## What is required:
Go through the lines below. Copy those with "from".

## Excerpted records:
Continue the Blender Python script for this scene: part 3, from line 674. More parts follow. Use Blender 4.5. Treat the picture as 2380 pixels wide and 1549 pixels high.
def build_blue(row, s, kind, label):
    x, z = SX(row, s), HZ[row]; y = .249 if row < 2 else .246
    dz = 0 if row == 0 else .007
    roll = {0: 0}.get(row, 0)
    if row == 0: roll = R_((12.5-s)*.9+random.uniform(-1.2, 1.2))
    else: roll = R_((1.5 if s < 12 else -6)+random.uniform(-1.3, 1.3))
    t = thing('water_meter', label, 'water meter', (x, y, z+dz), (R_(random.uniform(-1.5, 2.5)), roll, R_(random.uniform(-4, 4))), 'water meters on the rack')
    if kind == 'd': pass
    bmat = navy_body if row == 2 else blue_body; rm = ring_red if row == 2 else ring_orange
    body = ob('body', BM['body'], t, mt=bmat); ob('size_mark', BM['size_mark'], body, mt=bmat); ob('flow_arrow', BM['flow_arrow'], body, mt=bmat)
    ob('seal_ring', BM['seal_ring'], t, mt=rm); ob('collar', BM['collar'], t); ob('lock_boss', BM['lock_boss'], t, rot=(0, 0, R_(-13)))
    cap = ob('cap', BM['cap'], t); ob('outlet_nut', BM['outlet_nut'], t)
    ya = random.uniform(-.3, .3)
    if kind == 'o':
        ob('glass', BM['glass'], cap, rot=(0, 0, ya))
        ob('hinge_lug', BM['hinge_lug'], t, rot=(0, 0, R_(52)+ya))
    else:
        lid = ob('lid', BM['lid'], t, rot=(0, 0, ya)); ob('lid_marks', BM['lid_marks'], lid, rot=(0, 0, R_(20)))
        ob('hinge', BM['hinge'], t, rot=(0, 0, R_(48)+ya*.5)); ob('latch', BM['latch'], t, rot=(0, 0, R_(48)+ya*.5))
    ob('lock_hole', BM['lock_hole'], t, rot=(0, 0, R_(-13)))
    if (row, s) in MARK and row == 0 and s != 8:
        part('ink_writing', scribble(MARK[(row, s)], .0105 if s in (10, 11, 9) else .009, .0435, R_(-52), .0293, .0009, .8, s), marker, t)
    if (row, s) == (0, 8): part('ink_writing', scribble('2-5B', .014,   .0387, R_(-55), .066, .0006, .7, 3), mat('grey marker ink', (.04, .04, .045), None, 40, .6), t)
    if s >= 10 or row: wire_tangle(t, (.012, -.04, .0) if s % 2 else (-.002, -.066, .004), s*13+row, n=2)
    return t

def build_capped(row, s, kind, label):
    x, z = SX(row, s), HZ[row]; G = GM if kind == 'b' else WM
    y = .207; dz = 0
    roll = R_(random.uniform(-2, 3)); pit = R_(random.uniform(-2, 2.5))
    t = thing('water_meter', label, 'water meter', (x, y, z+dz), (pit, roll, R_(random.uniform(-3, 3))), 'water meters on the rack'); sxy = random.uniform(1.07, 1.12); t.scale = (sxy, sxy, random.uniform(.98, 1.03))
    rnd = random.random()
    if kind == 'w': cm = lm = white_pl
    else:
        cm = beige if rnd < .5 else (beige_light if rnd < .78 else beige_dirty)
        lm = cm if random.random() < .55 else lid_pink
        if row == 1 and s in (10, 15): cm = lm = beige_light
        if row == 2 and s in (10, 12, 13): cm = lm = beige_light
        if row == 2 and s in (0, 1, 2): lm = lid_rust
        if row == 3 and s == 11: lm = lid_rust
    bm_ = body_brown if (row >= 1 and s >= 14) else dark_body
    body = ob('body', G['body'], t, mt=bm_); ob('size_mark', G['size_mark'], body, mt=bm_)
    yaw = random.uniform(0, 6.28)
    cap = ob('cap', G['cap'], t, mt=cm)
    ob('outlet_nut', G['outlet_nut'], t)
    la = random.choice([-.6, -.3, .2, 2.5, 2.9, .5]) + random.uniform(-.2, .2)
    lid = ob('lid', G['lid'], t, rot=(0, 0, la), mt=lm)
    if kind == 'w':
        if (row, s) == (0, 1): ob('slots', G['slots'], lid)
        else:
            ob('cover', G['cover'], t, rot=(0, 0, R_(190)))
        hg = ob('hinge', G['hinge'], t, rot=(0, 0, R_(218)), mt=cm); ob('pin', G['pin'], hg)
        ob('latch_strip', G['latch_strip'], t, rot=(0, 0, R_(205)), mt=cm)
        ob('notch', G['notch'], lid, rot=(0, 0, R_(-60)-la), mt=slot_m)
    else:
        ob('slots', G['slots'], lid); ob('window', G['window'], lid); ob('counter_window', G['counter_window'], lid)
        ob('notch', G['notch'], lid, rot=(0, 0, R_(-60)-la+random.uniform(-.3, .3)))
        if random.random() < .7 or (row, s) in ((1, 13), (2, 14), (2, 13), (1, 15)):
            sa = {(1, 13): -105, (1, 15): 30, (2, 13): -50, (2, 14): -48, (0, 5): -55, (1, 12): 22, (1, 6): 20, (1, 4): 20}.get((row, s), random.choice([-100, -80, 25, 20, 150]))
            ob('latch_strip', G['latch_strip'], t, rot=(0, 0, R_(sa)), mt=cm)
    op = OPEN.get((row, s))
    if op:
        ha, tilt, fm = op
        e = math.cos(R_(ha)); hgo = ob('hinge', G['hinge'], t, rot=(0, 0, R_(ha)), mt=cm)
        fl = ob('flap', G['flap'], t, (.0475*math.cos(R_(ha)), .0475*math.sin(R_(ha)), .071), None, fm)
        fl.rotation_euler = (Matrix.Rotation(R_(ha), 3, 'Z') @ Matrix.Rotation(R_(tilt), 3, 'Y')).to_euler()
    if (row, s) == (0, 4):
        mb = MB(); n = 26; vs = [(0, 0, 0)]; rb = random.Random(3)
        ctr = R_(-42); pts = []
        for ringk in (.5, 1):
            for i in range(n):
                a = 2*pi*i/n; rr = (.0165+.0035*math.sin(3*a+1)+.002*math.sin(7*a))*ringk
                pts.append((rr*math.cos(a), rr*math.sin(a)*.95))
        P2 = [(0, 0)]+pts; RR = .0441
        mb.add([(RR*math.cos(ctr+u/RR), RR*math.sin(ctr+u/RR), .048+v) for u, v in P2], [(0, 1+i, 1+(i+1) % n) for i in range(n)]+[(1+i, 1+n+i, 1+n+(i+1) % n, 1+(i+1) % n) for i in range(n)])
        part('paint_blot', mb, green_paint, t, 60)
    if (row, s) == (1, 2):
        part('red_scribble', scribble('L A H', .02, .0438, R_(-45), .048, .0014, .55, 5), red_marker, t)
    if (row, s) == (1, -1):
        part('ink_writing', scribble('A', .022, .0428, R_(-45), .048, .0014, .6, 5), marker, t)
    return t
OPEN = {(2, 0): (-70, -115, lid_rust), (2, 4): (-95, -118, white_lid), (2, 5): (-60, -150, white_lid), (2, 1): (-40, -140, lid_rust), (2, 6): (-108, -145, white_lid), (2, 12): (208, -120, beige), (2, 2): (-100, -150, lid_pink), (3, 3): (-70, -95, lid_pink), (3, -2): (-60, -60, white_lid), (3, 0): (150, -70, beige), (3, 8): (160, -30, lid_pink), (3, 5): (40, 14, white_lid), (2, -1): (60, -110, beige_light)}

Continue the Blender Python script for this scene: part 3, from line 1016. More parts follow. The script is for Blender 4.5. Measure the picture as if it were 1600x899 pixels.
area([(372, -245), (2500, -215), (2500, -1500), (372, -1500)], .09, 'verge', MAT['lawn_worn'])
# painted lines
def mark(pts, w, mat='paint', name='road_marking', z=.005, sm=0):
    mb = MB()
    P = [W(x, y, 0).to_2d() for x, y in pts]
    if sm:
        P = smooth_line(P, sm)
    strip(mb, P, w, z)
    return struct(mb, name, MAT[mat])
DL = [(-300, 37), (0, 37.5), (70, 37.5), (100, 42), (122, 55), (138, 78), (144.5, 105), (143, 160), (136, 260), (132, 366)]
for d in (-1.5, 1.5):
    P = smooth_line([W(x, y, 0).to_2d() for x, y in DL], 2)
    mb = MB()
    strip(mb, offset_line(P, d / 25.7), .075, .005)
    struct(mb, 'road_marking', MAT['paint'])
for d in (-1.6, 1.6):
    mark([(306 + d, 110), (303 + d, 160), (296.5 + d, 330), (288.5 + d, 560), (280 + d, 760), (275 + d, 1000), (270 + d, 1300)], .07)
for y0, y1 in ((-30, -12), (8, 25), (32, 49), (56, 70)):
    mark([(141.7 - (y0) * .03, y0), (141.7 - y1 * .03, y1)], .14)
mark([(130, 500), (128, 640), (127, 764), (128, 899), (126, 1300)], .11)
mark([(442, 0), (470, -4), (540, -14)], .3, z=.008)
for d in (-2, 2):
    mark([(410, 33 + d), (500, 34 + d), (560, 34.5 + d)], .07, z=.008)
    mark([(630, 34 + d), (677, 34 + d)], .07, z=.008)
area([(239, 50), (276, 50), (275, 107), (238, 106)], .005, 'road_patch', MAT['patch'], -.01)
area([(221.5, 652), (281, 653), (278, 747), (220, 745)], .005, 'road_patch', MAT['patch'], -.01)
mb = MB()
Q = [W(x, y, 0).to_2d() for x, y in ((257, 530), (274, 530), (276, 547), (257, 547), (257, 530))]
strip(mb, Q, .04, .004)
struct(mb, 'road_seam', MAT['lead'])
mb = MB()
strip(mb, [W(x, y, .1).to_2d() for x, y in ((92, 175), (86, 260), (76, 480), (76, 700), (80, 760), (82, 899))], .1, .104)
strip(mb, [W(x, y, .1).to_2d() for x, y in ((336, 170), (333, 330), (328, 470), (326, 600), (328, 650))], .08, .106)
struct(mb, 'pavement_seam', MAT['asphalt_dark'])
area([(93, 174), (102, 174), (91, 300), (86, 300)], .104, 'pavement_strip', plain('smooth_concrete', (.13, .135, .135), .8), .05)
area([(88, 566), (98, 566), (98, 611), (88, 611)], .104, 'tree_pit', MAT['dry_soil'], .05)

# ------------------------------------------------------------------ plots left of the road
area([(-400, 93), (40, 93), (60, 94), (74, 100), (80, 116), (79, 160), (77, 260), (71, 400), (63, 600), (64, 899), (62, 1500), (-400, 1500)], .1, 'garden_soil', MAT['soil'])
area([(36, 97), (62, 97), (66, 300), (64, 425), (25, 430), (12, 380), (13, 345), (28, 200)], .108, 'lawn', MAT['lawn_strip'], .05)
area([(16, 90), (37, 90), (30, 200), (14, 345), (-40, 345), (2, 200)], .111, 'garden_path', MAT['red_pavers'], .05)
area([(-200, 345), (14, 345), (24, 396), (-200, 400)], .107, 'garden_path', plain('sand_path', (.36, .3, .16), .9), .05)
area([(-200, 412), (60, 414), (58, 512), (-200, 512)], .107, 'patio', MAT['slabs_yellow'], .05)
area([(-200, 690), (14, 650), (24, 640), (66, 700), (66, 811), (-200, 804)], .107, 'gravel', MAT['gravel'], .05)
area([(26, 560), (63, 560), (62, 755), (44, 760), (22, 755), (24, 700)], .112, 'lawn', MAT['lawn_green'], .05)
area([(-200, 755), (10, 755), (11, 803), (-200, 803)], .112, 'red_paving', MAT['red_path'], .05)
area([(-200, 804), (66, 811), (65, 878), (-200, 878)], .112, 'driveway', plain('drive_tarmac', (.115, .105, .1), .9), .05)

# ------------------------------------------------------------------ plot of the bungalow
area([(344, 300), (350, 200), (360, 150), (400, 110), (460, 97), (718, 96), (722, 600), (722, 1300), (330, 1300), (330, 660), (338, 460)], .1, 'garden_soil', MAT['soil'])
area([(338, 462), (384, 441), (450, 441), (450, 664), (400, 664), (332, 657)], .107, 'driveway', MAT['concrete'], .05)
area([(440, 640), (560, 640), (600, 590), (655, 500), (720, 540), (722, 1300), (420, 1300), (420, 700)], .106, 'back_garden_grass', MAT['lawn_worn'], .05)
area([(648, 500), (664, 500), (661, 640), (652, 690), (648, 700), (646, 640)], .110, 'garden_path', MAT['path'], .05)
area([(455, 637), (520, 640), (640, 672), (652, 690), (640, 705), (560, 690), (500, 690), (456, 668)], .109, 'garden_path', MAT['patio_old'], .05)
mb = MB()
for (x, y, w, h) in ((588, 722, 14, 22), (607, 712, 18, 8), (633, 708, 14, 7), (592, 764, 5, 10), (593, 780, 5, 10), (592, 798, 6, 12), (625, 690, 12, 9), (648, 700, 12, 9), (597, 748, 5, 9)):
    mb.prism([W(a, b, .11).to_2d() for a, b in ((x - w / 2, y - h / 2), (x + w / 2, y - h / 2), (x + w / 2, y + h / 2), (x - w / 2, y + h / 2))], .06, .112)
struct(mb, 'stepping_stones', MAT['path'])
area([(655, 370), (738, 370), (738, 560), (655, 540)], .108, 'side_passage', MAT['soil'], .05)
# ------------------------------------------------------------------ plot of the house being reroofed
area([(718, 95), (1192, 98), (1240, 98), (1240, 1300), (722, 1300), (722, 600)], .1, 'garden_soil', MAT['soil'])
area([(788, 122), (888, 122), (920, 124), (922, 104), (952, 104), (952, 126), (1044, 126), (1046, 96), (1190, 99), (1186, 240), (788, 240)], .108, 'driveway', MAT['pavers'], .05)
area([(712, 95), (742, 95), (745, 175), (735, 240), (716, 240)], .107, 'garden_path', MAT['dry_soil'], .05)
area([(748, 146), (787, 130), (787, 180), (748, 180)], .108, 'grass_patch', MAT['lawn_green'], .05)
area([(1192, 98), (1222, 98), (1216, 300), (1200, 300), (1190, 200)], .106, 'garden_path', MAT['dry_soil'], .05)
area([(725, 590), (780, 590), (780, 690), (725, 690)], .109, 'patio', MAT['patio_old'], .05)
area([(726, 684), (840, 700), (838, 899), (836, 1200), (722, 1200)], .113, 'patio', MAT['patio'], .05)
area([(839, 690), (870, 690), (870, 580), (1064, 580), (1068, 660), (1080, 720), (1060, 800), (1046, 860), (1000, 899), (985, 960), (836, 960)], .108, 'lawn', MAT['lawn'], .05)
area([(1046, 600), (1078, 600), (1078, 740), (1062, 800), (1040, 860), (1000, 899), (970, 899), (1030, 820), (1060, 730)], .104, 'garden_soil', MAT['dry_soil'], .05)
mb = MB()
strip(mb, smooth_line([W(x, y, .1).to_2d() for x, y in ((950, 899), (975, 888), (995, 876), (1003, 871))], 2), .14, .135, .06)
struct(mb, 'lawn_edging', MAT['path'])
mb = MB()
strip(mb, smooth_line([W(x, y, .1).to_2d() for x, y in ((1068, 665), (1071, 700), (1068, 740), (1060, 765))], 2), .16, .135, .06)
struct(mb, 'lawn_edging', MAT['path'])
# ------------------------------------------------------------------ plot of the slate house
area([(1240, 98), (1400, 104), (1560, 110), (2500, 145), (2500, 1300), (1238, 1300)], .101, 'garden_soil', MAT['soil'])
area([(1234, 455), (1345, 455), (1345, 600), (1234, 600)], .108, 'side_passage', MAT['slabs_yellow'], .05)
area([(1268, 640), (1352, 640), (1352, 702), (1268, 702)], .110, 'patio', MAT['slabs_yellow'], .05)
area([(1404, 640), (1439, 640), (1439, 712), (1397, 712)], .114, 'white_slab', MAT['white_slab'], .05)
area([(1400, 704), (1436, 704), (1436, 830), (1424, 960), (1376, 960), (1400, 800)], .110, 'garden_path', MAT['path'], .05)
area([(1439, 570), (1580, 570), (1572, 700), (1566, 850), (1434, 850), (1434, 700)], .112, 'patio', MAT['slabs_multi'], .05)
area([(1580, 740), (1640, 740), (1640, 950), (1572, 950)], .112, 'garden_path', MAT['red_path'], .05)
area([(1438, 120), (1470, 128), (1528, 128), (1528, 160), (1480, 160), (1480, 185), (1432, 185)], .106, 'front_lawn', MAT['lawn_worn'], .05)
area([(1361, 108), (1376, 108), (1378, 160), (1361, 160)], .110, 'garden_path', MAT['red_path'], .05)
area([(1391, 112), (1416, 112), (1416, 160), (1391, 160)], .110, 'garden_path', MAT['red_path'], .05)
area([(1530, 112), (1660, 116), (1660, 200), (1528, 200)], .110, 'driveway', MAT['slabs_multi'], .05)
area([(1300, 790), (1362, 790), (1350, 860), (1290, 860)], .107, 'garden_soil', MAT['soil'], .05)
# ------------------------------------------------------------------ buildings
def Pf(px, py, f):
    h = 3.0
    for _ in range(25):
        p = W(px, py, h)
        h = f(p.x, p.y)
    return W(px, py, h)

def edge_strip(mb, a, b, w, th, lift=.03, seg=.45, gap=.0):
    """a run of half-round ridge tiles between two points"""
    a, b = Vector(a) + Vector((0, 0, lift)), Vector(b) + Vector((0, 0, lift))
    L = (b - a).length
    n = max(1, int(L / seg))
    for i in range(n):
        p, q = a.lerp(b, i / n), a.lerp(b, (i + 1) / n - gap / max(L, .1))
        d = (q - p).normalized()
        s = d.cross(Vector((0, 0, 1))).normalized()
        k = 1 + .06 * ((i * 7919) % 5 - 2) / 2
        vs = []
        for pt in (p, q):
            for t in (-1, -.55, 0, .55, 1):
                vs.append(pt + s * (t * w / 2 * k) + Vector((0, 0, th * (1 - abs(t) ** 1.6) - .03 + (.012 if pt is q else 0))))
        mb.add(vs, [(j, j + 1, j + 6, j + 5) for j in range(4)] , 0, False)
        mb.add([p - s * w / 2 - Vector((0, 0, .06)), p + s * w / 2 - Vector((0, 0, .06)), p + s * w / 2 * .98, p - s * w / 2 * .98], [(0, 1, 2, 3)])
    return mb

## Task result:
Continue the Blender Python script for this scene: part 3, from line 674. More parts follow. Use Blender 4.5. Treat the picture as 2380 pixels wide and 1549 pixels high.
Continue the Blender Python script for this scene: part 3, from line 1016. More parts follow. The script is for Blender 4.5. Measure the picture as if it were 1600x899 pixels.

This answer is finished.